Standard relations of multiple polylogarithm values at roots of unity

Abstract

Let $N$ be a positive integer. In this paper we shall study the special values of multiple polylogarithms at $N$th roots of unity, called multiple polylogarithm values (MPVs) of level $N$. Our primary goal in this paper is to investigate the relations among the MPVs of the same weight and level by using the regularized double shuffle relations, regularized distribution relations, lifted versions of such relations from lower weights, and weight one relations which are produced by relations of weight one MPVs. We call relations from the above four families standard. Let $d(w,N)$ be the dimension of the $\mathbb{Q}$-vector space generated by all MPVs of weight $w$ and level $N$. Recently Deligne and Goncharov were able to obtain some lower bound of $d(w,N)$ using the motivic mechanism.
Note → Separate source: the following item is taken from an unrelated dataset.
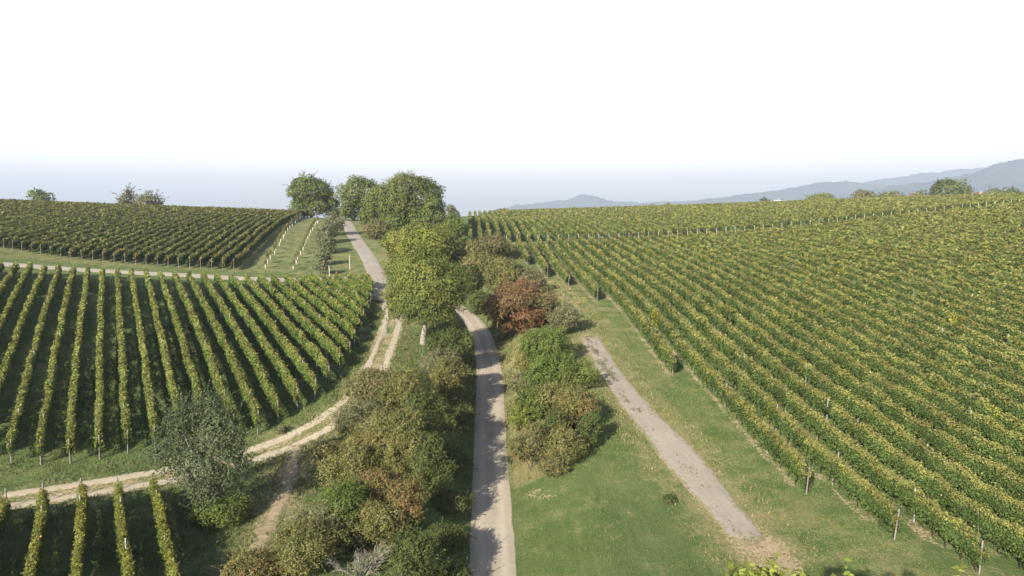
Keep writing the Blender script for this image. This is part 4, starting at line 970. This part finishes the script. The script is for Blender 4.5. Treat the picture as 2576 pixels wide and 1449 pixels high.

We call a level $N$ standard if $N=1,2,3$ or $N=p^n$ for prime $p\ge 5$. Our computation suggests the following dichotomy: If $N$ is standard then the standard relations should produce all the linear relations and if further $N>3$ then the bound of $d(w,N)$ by Deligne and Goncharov can be improved; otherwise there should be non-standard relations among MPVs for all sufficiently large weights (depending only on $N$) and the bound by Deligne and Goncharov may be sharp. We write down some of the non-standard relations explicitly with good numerical verification. In two instances ($N=4,w=3,4$) we can rigorously prove these relations by using the octahedral symmetry of $0,\infty ,\pm 1,\pm \sqrt{-1}$. Throughout the paper we provide many conjectures which are strongly supported by computational evidence.